▸ Do this
Begin with the first line of the material and copy each line word for word through the line that contains "V, f = ball(on(1872, 1524, .005), .0022, 12, (1.3, .9, .8));"; the pictures are left out.

┄┄┄┄┄┄

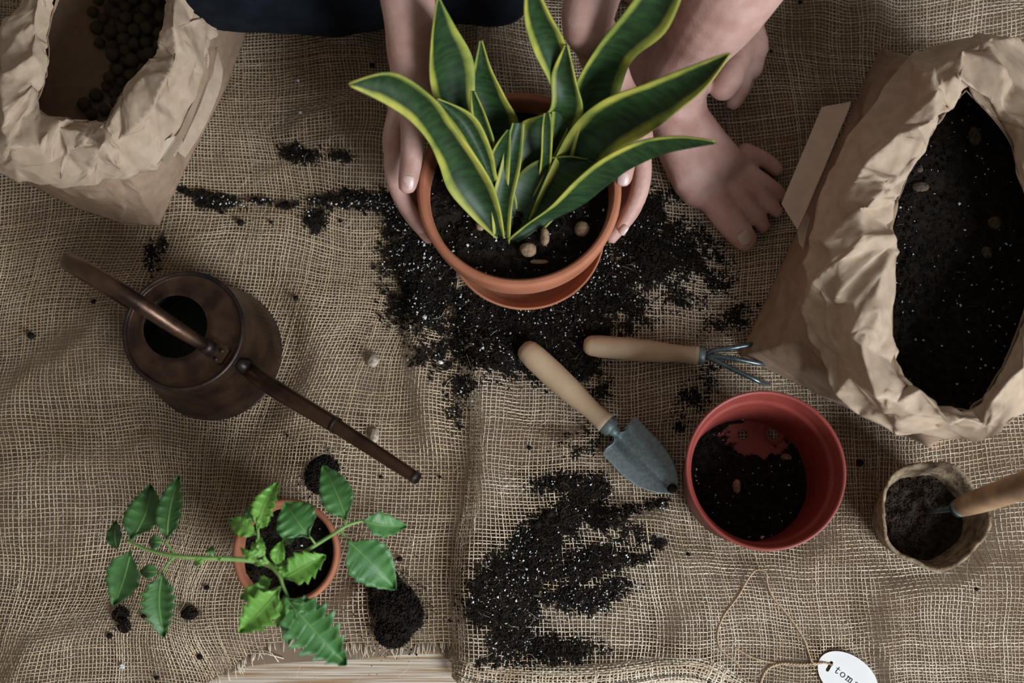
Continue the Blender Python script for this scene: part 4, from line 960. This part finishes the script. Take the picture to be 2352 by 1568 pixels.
GLY = {'t': [[(3,-13),(2,-2),(3,1.5),(6,1),(7.5,-.5)],[(-1,-8.5),(8,-8.5)]],
 'o': [[(5*math.cos(a)+5, 5*math.sin(a)-4) for a in np.linspace(0, 2*math.pi, 17)]],
 'm': [[(0,-8.5),(2,-9),(2,1)],[(2,-6),(5,-9),(7.5,-8),(7.5,1)],[(7.5,-6),(10.5,-9),(13,-8),(13,1)],[(0,1),(4,1)],[(5.5,1),(9.5,1)],[(11,1),(15,1)]],
 'a': [[(1,-7),(4,-9),(7.5,-8),(7.5,-1),(9.5,1)],[(7.5,-5),(2,-4),(1,-1),(3,1),(7.5,-1)]]}
u0 = -33
mb = MB()
for chn, adv in (('t', 14), ('o', 16), ('m', 22), ('a', 15), ('t', 14), ('o', 14)):
    for stk in GLY[chn]:
        pts = [np.array(tagp(u0 + x*1.05, 6 + y*1.05, .0083)) for x, y in stk]
        for p, q in zip(pts[:-1], pts[1:]):
            d = q-p; l = np.linalg.norm(d); d /= l; sx = np.array([-d[1], d[0], 0])*.00034; e = d*.0002
            v = [p-e-sx, q+e-sx, q+e+sx, p-e+sx]; mb.add(v, [[0, 1, 2, 3]])
    u0 += adv
mb.build('lettering', M['ink'], tg, False)
def twine(name, pts, parent=None, r_=.0007):
    c = cat([on(a, b, .0035 + dz) for a, b, dz in pts], 40 + len(pts)*14); seg = np.r_[0, np.cumsum(np.linalg.norm(np.diff(c, axis=0), axis=1))]
    T = np.gradient(c, axis=0); T /= np.linalg.norm(T, axis=1)[:, None]; S = np.cross(T, [0, 0, 1]); Nn = np.cross(S, T); mb = MB()
    for ph in (0, math.pi):
        a = seg*2*math.pi/.006 + ph; q = c + (S*np.cos(a)[:, None] + Nn*np.sin(a)[:, None])*r_*.6; mb.add(*tube(q, r_, 6))
    return mb.build(name, M['twine'], parent)
ty_ = thing('jute_twine', 'thin looped jute twine tied through the white tag, lying on the burlap', 'twine', on(1850, 1525))
twine('loop', [(1913,1527,.006),(1895,1522,.005),(1868,1522,.003),(1858,1500,.001),(1848,1470,0),(1830,1440,.001),(1800,1400,.001),(1775,1370,.001),(1763,1340,.002),(1760,1318,.004),(1748,1308,.005),(1732,1312,.004),(1715,1335,.002),(1695,1370,0),(1665,1410,0),(1650,1445,0),(1650,1478,0),(1665,1500,0),(1690,1520,0),(1700,1535,0)], ty_)
twine('tail', [(1870,1524,.004),(1840,1526,.002),(1795,1524,.001),(1765,1535,.001),(1750,1560,0),(1742,1600,0)], ty_, .0009)
twine('tail', [(1880,1524,.004),(1830,1524,.001),(1780,1522,0),(1730,1510,0),(1690,1488,0)], ty_, .0006)
V, f = ball(on(1872, 1524, .005), .0022, 12, (1.3, .9, .8)); mobj('knot', V, f, M['twine'], ty_)

# ------------------------------------------------------------------ person
per = thing('person', 'barefoot person in dark trousers sitting cross-legged, both hands holding the snake plant pot', 'person', (-.02, .93, .0))
bd = MB()
def limb(pts, rad, flat=1.0, up=(0, 0, 1), n=24, sides=20, px=True):
    pts = [P3(p) if px else np.array(p, float) for p in pts]
    q = cat(np.c_[np.array(pts), np.array(rad)], n); c = q[:, :3]; r_ = q[:, 3]
    d0 = (c[0]-c[1]); d0 /= np.linalg.norm(d0); d1 = c[-1]-c[-2]; d1 /= np.linalg.norm(d1)
    A = [c[0]+d0*r_[0]*s_ for s_ in (.95, .75, .4)]; RA = [r_[0]*x for x in (.25, .66, .92)]
    Bq = [c[-1]+d1*r_[-1]*s_ for s_ in (.4, .75, .95)]; RB = [r_[-1]*x for x in (.92, .66, .25)]
    bd.add(*tube(A+list(c)+Bq, RA+list(r_)+RB, sides, flat, True, up))
# --- image-left hand (its right hand)
wl = P(948, 185, .172); el = np.array([-.135, .665, .335]); shl = np.array([-.165, .84, .50])
limb([P(940, 235, .160), wl, P(941, 110, .200), P(937, 0, .238), el*.85+np.array(P(937, 0, .238))*.15, el], [.0215, .0200, .0218, .0248, .034, .036], px=False)
limb([el, (el+shl)/2, shl], [.036, .041, .046], px=False)
# palm: flattened, tall in z
limb([(942,215,.155),(928,265,.140),(912,310,.128),(906,340,.122)], [.0150, .0145, .0125, .0105], flat=2.1)
limb([(952,215,.168),(950,265,.172),(947,320,.173),(945,360,.172),(940,398,.171),(936,424,.169)], [.0145, .0130, .0112, .0108, .0102, .0090], n=30)  # thumb
for pts in ([(909,315,.150),(904,365,.146),(909,415,.140),(930,465,.134),(968,522,.128)], [(907,320,.127),(905,375,.121),(914,430,.114),(940,485,.108),(985,545,.103)],
            [(909,320,.104),(910,375,.098),(922,430,.092),(952,485,.086),(1000,540,.082)], [(914,318,.083),(918,370,.078),(932,415,.073),(960,465,.068),(1000,505,.065)]):
    limb(pts, [.0100, .0096, .0094, .0086, .0068], n=26)
# --- image-right hand (its left hand)
er = np.array([.125, .67, .335]); shr = np.array([.165, .84, .50])
limb([P(1420, 232, .160), P(1402, 185, .172), P(1375, 100, .202), P(1357, 0, .238), er*.85+np.array(P(1357, 0, .238))*.15, er], [.0215, .0200, .0225, .0250, .034, .036], px=False)
limb([er, (er+shr)/2, shr], [.036, .041, .046], px=False)
limb([(1422,210,.155),(1445,260,.140),(1465,310,.128),(1470,345,.122)], [.0150, .0145, .0125, .0105], flat=2.1)
limb([(1418,215,.168),(1425,265,.172),(1433,320,.173),(1437,355,.172),(1434,385,.171),(1431,408,.169)], [.0145, .0130, .0110, .0104, .0098, .0088], n=30)
for pts in ([(1468,315,.150),(1474,360,.146),(1474,410,.140),(1462,460,.134),(1428,520,.128)], [(1470,320,.127),(1474,375,.121),(1468,430,.114),(1450,485,.108),(1405,545,.103)],
            [(1468,320,.104),(1468,375,.098),(1458,430,.092),(1436,485,.086),(1390,540,.082)], [(1464,318,.083),(1460,370,.078),(1448,415,.073),(1425,465,.068),(1385,505,.065)]):
    limb(pts, [.0100, .0096, .0092, .0084, .0064], n=26)
# --- left leg and planted foot
kneeL = np.array([.262, .625, .415])
limb([P(1545, 245, .050), P(1552, 190, .075), P(1600, 100, .135), P(1668, 0, .215), np.array(P(1668, 0, .215))*.55+kneeL*.45+[.006, .01, 0], kneeL], [.036, .0335, .0345, .041, .050, .050], px=False, n=30)
limb([P(1500, 150, .030), P(1520, 190, .034), P(1548, 250, .042)], [.029, .031, .034], px=False)  # heel
# foot body: loft of superellipse sections
def foot(secs):
    V = []; n = 24
    for (cxp, cyp, z0, hw, hh, ang) in secs:
        c = P(cxp, cyp, z0); a = math.radians(ang); sd = np.array([math.cos(a), math.sin(a), 0])
        for k in range(n):
            t = 2*math.pi*k/n; x = math.copysign(abs(math.cos(t))**.85, math.cos(t))*hw; z = math.copysign(abs(math.sin(t))**.85, math.sin(t))*hh
            V.append(c + sd*x + np.array([0, 0, z*(1.0 if z < 0 else 1)]) + np.array([0, 0, -.35*hh*(x/hw)*.6 if z > 0 else 0]))
    m = len(secs); f = grid_faces(m, n, True); f.append(list(range(n))[::-1]); f.append([(m-1)*n+k for k in range(n)]); bd.add(V, f)
foot([(1520,190,.030,.026,.026,22),(1552,265,.042,.032,.038,20),(1592,335,.037,.037,.033,24),(1630,395,.030,.042,.026,28),(1650,415,.025,.0425,.021,36),(1666,428,.020,.037,.014,42)])
limb([(1632,440,.024),(1655,478,.021),(1688,522,.0190),(1711,549,.0175)], [.0185, .0168, .0156, .0132], flat=.85)
for pts, rr in (([(1680,430,.022),(1712,462,.023),(1737,494,.0165),(1752,518,.0125)], [.0100, .0086, .0094, .0082]), ([(1698,410,.021),(1738,436,.021),(1765,465,.0155),(1784,486,.0115)], [.0094, .0076, .0084, .0072]),
                ([(1712,388,.019),(1750,410,.019),(1778,434,.0135),(1795,449,.0105)], [.0090, .0072, .0080, .0070]), ([(1712,350,.017),(1745,362,.017),(1770,378,.013),(1783,390,.011)], [.0105, .0090, .0088, .0080])):
    limb(pts, rr, n=18)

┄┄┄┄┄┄

▸ Task answer
Continue the Blender Python script for this scene: part 4, from line 960. This part finishes the script. Take the picture to be 2352 by 1568 pixels.
GLY = {'t': [[(3,-13),(2,-2),(3,1.5),(6,1),(7.5,-.5)],[(-1,-8.5),(8,-8.5)]],
 'o': [[(5*math.cos(a)+5, 5*math.sin(a)-4) for a in np.linspace(0, 2*math.pi, 17)]],
 'm': [[(0,-8.5),(2,-9),(2,1)],[(2,-6),(5,-9),(7.5,-8),(7.5,1)],[(7.5,-6),(10.5,-9),(13,-8),(13,1)],[(0,1),(4,1)],[(5.5,1),(9.5,1)],[(11,1),(15,1)]],
 'a': [[(1,-7),(4,-9),(7.5,-8),(7.5,-1),(9.5,1)],[(7.5,-5),(2,-4),(1,-1),(3,1),(7.5,-1)]]}
u0 = -33
mb = MB()
for chn, adv in (('t', 14), ('o', 16), ('m', 22), ('a', 15), ('t', 14), ('o', 14)):
    for stk in GLY[chn]:
        pts = [np.array(tagp(u0 + x*1.05, 6 + y*1.05, .0083)) for x, y in stk]
        for p, q in zip(pts[:-1], pts[1:]):
            d = q-p; l = np.linalg.norm(d); d /= l; sx = np.array([-d[1], d[0], 0])*.00034; e = d*.0002
            v = [p-e-sx, q+e-sx, q+e+sx, p-e+sx]; mb.add(v, [[0, 1, 2, 3]])
    u0 += adv
mb.build('lettering', M['ink'], tg, False)
def twine(name, pts, parent=None, r_=.0007):
    c = cat([on(a, b, .0035 + dz) for a, b, dz in pts], 40 + len(pts)*14); seg = np.r_[0, np.cumsum(np.linalg.norm(np.diff(c, axis=0), axis=1))]
    T = np.gradient(c, axis=0); T /= np.linalg.norm(T, axis=1)[:, None]; S = np.cross(T, [0, 0, 1]); Nn = np.cross(S, T); mb = MB()
    for ph in (0, math.pi):
        a = seg*2*math.pi/.006 + ph; q = c + (S*np.cos(a)[:, None] + Nn*np.sin(a)[:, None])*r_*.6; mb.add(*tube(q, r_, 6))
    return mb.build(name, M['twine'], parent)
ty_ = thing('jute_twine', 'thin looped jute twine tied through the white tag, lying on the burlap', 'twine', on(1850, 1525))
twine('loop', [(1913,1527,.006),(1895,1522,.005),(1868,1522,.003),(1858,1500,.001),(1848,1470,0),(1830,1440,.001),(1800,1400,.001),(1775,1370,.001),(1763,1340,.002),(1760,1318,.004),(1748,1308,.005),(1732,1312,.004),(1715,1335,.002),(1695,1370,0),(1665,1410,0),(1650,1445,0),(1650,1478,0),(1665,1500,0),(1690,1520,0),(1700,1535,0)], ty_)
twine('tail', [(1870,1524,.004),(1840,1526,.002),(1795,1524,.001),(1765,1535,.001),(1750,1560,0),(1742,1600,0)], ty_, .0009)
twine('tail', [(1880,1524,.004),(1830,1524,.001),(1780,1522,0),(1730,1510,0),(1690,1488,0)], ty_, .0006)
V, f = ball(on(1872, 1524, .005), .0022, 12, (1.3, .9, .8)); mobj('knot', V, f, M['twine'], ty_)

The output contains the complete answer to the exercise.